┌──
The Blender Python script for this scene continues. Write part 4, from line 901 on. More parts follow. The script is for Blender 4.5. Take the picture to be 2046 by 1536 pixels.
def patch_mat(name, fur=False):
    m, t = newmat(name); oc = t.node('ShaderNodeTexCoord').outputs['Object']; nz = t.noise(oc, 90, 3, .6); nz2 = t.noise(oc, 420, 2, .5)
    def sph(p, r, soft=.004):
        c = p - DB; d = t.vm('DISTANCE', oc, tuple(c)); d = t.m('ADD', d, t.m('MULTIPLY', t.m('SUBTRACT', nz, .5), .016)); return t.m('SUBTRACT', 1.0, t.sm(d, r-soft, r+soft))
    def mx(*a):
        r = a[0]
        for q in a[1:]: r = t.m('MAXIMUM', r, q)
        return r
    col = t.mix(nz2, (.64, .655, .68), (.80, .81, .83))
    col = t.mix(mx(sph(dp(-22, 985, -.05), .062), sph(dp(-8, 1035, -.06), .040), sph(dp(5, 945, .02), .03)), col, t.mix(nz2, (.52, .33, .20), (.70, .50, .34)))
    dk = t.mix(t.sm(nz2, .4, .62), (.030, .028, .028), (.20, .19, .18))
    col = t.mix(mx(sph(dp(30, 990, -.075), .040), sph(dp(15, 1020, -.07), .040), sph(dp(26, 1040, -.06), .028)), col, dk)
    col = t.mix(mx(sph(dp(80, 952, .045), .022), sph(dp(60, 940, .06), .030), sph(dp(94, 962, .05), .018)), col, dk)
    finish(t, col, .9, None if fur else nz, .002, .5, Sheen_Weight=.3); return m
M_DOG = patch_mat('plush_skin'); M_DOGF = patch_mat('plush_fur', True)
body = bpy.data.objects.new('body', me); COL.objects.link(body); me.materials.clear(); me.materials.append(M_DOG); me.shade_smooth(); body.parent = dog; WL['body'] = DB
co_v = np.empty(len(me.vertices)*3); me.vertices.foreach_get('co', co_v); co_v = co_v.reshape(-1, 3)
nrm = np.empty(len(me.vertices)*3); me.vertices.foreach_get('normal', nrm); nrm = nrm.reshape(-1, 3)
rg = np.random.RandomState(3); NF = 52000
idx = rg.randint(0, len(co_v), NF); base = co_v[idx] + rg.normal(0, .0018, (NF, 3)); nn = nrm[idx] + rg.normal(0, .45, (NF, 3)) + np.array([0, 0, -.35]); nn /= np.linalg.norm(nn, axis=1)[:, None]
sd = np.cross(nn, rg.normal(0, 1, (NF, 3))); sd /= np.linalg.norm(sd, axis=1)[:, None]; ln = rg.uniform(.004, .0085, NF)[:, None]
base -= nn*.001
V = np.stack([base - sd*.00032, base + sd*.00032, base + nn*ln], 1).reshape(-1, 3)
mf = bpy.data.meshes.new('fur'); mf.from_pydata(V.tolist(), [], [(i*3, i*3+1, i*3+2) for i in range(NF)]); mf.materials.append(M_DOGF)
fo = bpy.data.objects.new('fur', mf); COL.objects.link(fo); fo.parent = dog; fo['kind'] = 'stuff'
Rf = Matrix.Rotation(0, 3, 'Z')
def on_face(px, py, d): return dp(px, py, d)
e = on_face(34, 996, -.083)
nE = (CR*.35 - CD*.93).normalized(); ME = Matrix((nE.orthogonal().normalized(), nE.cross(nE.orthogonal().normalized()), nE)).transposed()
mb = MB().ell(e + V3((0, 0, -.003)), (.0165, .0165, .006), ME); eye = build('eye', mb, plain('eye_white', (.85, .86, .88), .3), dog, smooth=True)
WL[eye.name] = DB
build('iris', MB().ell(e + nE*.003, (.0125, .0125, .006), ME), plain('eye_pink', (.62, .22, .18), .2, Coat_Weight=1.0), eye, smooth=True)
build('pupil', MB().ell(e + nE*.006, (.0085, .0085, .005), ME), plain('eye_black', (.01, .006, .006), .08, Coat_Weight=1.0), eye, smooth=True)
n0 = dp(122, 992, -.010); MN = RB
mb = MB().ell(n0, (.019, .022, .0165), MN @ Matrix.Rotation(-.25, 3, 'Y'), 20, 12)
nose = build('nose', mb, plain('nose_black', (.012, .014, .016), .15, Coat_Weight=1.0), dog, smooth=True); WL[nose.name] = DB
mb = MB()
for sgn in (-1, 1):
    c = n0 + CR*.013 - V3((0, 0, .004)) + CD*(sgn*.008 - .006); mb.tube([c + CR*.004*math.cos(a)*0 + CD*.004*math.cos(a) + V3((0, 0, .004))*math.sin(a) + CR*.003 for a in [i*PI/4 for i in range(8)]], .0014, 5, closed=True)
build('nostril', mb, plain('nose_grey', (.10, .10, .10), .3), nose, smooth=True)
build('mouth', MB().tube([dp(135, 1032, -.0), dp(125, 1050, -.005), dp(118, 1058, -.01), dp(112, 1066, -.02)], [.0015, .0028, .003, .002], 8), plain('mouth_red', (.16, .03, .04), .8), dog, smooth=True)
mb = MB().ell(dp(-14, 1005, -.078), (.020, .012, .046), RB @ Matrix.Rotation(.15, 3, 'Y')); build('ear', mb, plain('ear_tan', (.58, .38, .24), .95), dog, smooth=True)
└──
● Problem description:
Recite the full listing above exactly.

● The response:
The Blender Python script for this scene continues. Write part 4, from line 901 on. More parts follow. The script is for Blender 4.5. Take the picture to be 2046 by 1536 pixels.
def patch_mat(name, fur=False):
    m, t = newmat(name); oc = t.node('ShaderNodeTexCoord').outputs['Object']; nz = t.noise(oc, 90, 3, .6); nz2 = t.noise(oc, 420, 2, .5)
    def sph(p, r, soft=.004):
        c = p - DB; d = t.vm('DISTANCE', oc, tuple(c)); d = t.m('ADD', d, t.m('MULTIPLY', t.m('SUBTRACT', nz, .5), .016)); return t.m('SUBTRACT', 1.0, t.sm(d, r-soft, r+soft))
    def mx(*a):
        r = a[0]
        for q in a[1:]: r = t.m('MAXIMUM', r, q)
        return r
    col = t.mix(nz2, (.64, .655, .68), (.80, .81, .83))
    col = t.mix(mx(sph(dp(-22, 985, -.05), .062), sph(dp(-8, 1035, -.06), .040), sph(dp(5, 945, .02), .03)), col, t.mix(nz2, (.52, .33, .20), (.70, .50, .34)))
    dk = t.mix(t.sm(nz2, .4, .62), (.030, .028, .028), (.20, .19, .18))
    col = t.mix(mx(sph(dp(30, 990, -.075), .040), sph(dp(15, 1020, -.07), .040), sph(dp(26, 1040, -.06), .028)), col, dk)
    col = t.mix(mx(sph(dp(80, 952, .045), .022), sph(dp(60, 940, .06), .030), sph(dp(94, 962, .05), .018)), col, dk)
    finish(t, col, .9, None if fur else nz, .002, .5, Sheen_Weight=.3); return m
M_DOG = patch_mat('plush_skin'); M_DOGF = patch_mat('plush_fur', True)
body = bpy.data.objects.new('body', me); COL.objects.link(body); me.materials.clear(); me.materials.append(M_DOG); me.shade_smooth(); body.parent = dog; WL['body'] = DB
co_v = np.empty(len(me.vertices)*3); me.vertices.foreach_get('co', co_v); co_v = co_v.reshape(-1, 3)
nrm = np.empty(len(me.vertices)*3); me.vertices.foreach_get('normal', nrm); nrm = nrm.reshape(-1, 3)
rg = np.random.RandomState(3); NF = 52000
idx = rg.randint(0, len(co_v), NF); base = co_v[idx] + rg.normal(0, .0018, (NF, 3)); nn = nrm[idx] + rg.normal(0, .45, (NF, 3)) + np.array([0, 0, -.35]); nn /= np.linalg.norm(nn, axis=1)[:, None]
sd = np.cross(nn, rg.normal(0, 1, (NF, 3))); sd /= np.linalg.norm(sd, axis=1)[:, None]; ln = rg.uniform(.004, .0085, NF)[:, None]
base -= nn*.001
V = np.stack([base - sd*.00032, base + sd*.00032, base + nn*ln], 1).reshape(-1, 3)
mf = bpy.data.meshes.new('fur'); mf.from_pydata(V.tolist(), [], [(i*3, i*3+1, i*3+2) for i in range(NF)]); mf.materials.append(M_DOGF)
fo = bpy.data.objects.new('fur', mf); COL.objects.link(fo); fo.parent = dog; fo['kind'] = 'stuff'
Rf = Matrix.Rotation(0, 3, 'Z')
def on_face(px, py, d): return dp(px, py, d)
e = on_face(34, 996, -.083)
nE = (CR*.35 - CD*.93).normalized(); ME = Matrix((nE.orthogonal().normalized(), nE.cross(nE.orthogonal().normalized()), nE)).transposed()
mb = MB().ell(e + V3((0, 0, -.003)), (.0165, .0165, .006), ME); eye = build('eye', mb, plain('eye_white', (.85, .86, .88), .3), dog, smooth=True)
WL[eye.name] = DB
build('iris', MB().ell(e + nE*.003, (.0125, .0125, .006), ME), plain('eye_pink', (.62, .22, .18), .2, Coat_Weight=1.0), eye, smooth=True)
build('pupil', MB().ell(e + nE*.006, (.0085, .0085, .005), ME), plain('eye_black', (.01, .006, .006), .08, Coat_Weight=1.0), eye, smooth=True)
n0 = dp(122, 992, -.010); MN = RB
mb = MB().ell(n0, (.019, .022, .0165), MN @ Matrix.Rotation(-.25, 3, 'Y'), 20, 12)
nose = build('nose', mb, plain('nose_black', (.012, .014, .016), .15, Coat_Weight=1.0), dog, smooth=True); WL[nose.name] = DB
mb = MB()
for sgn in (-1, 1):
    c = n0 + CR*.013 - V3((0, 0, .004)) + CD*(sgn*.008 - .006); mb.tube([c + CR*.004*math.cos(a)*0 + CD*.004*math.cos(a) + V3((0, 0, .004))*math.sin(a) + CR*.003 for a in [i*PI/4 for i in range(8)]], .0014, 5, closed=True)
build('nostril', mb, plain('nose_grey', (.10, .10, .10), .3), nose, smooth=True)
build('mouth', MB().tube([dp(135, 1032, -.0), dp(125, 1050, -.005), dp(118, 1058, -.01), dp(112, 1066, -.02)], [.0015, .0028, .003, .002], 8), plain('mouth_red', (.16, .03, .04), .8), dog, smooth=True)
mb = MB().ell(dp(-14, 1005, -.078), (.020, .012, .046), RB @ Matrix.Rotation(.15, 3, 'Y')); build('ear', mb, plain('ear_tan', (.58, .38, .24), .95), dog, smooth=True)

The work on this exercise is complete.